Proses berikutnya adalah membangun matriks jarak artefak. Untuk kasus artefak arsitektural, pembandingan memepleks antarartefak mengacu pada jarak hamming dan jarak korelasi antarartefak.
Selanjutnya, data tentang jarak artefak diteruskan ke proses pengklusteran, yang dalam kasus ini menggunakan algoritma yang dikenal sebagai UPGMA (unweighted pair group method with arithmatic mean). Pada tahap ini, "Kita telah memperoleh grup-grup artefak, untuk kemudian dikembangkan sebagai pohon kekerabatan arsitektur rumah tradisional," papar Rolan.
Desain bangunan rumah tradisional di berbagai tempat di Indonesia menunjukkan diversitas yang sangat tinggi. Hasil penelusuran filomemetis untuk artefak ini adalah kenyataan bahwa rumah adat Jawa Tengah cenderung dekat dengan bentuk rumah adat Jawa Timur.
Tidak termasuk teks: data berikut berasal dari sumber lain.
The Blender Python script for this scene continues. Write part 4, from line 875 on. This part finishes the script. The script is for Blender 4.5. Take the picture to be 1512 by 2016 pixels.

Kelompok ini juga dekat dengan rumah di Jawa Barat. Tapi, "Arsitektur tradisional Yogya lebih dekat kekerabatannya dengan Bali," katanya.
Lagu Daerah dalam Proses
Sementara itu, untuk lagu tradisional, pembuatan pohon memetiknya masih dalam proses. Pada saat ini, ada sekitar 300 entri lagu tradisional dalam PDBI yang sedang "diutak-atik" secara komputasional oleh peneliti BFI. Jika pohon memetiknya sudah jadi, menurut Rolan, kasus klaim lagu Rasa Sayange akan mudah dipatahkan.
"Coba ambil lagu Rasa Sayange 'versi' Malaysia, lantas kita bandingkan dengan hasil analisis dengan lima lagu dari Maluku. Pasti kita akan bisa membuktikan kekerabatannya," tutur Rolan, yakin.
Kini riset memetika soal budaya Indonesia terus dikembangkan. Untuk itu, partisipasi publik dalam menyumbang dan memperkaya PDBI, menurut Rolan, merupakan bentuk perhatian masyarakat terhadap pelestarian dan perlindungan khanazah budaya di Indonesia dari ancaman klaim pihak-pihak luar.
Kelak mereka ingin membuat ensiklopedia budaya Indonesia. Kemungkinan kendalanya? "Tidak ada. Dana? Itu kan masalah klasik. Hampir tidak ada bentuk kendala yang dapat menyurutkan kerja-kerja budaya kami," kata Rolan meyakinkan.
Anak-anak muda itu bekerja dengan tekun dan --sebut saja-- tanpa pamrih. Kerja yang belum ditemukan kekerabatannya dengan peningkatan penghasilan dan kesejahteraan mereka. Kerja melindungi budaya dan tradisi Indonesia dengan cara-cara yang tidak tradisional.